Tuesday, October 28, 2008

Mexican Leftists Seize Podium to Block Oil Law


Tuesday, October 28, 2008 5:00 PM


MEXICO CITY -- Leftist lawmakers stormed the podium in the lower house of Congress on Tuesday in a bid to block passage of an oil reform bill aimed at reversing sagging production in Mexico, the third-biggest crude supplier to the United States.


But legislators from other parties held on to the lower part of the podium and continued a session that was widely expected to approve the bill. They loudly read out portions of the bill even as leftist legislators above them waved Mexican flags and shouted, "The homeland is not for sale, the homeland must be defended!"


The bill would allow more private and foreign investment in operations overseen by state-run oil monopoly Petroleos Mexicanos, or Pemex, which lacks the technology and expertise for deep-water exploration in the Gulf of Mexico.


But leftists rallied popular support to limit openings to private investment, calling them a stealth privatization of an industry that was nationalized in 1938.
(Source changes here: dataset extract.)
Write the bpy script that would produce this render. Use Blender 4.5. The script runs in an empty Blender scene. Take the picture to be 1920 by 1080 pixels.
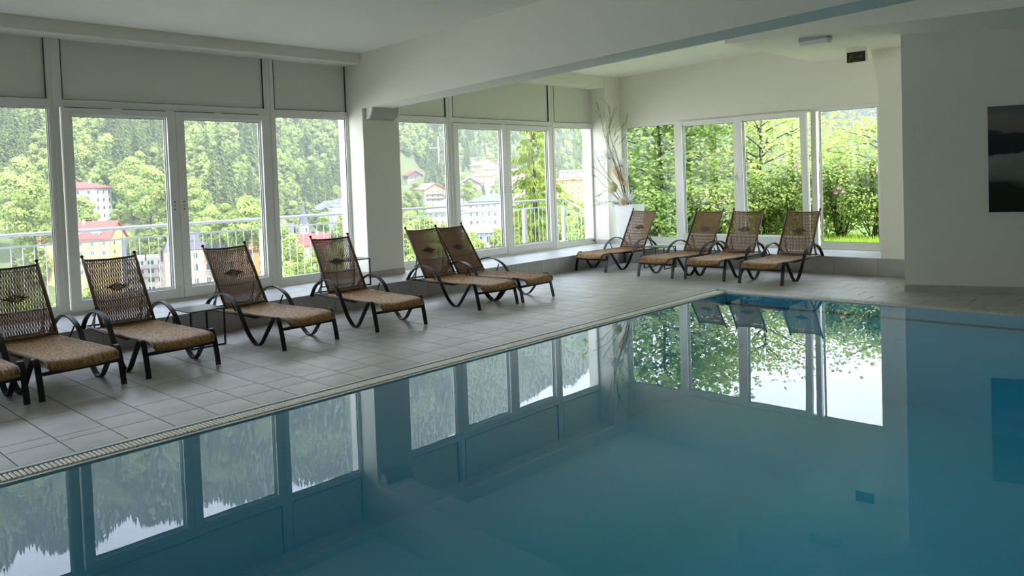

After months of negotiations, President Felipe Calderon's original proposal has been watered down.


While it will let Pemex keep more of its profits for exploration and development, experts say the measure is not likely to attract the investment needed to boost oil output that has been declining since 2005.


The bill would no longer allow private investment in building and operating oil refineries, and private ownership of storage and transport facilities would be banned. It also allows deep-water exploration only on a straight contract basis, without the results-based bonuses proposed under the original plan.


"They are very much just service contracts and probably not what most people in the sector wanted. But it was what possible politically do in Mexico today," said Enrique Bravo, a Washington-based oil analyst for Eurasia Group.


"Unless there is a major new discovery, with the current regulation that is not very prone for major private participation, I don't see how production can even be kept current levels, let alone be increased," he said.


Falling oil prices and output threaten to slash oil income, which makes up 40 percent of the federal budget, just as Mexico sees falling remittances from U.S. migrants and a plunging peso rattles the long-stable economy.


So far this year, Mexico has produced an average of 2.8 million barrels of oil a day, down 10 percent from 2007 levels. At current production rates, experts say Mexico will blow through its proven reserves in 10 years.


Former President Vicente Fox, a member of Calderon's conservative National Action Party, called the bill a disappointment.


"It's Pyrrhic and small," Fox said in comments published Tuesday in El Universal newspaper. "President Calderon presented complete and profound reform that would have resolved the country's problems of the country and its energy. It would have resulted in a better future for Mexicans."


Still, the government's concessions built consensus on one of the most sensitive issues in Mexican politics. The compromise bill easily passed in the Senate last week, and is widely believed to have the support of most lawmakers in the lower house, despite Tuesday's raucous protest by some members of the leftist Democratic Revolution Party, or PRD.


"Oil politics in Mexico is a lot of about politics and a little about oil," Bravo said. While many people will be disappointed, "Within the political setting in Mexico, it's not a minor achievement."


The protest erupted shortly after former presidential candidate Andres Manuel Lopez Obrador denounced the bill in a speech to the lower house.


"What is at stake is whether we will be a country, or be converted into a colony," Lopez Obrador said.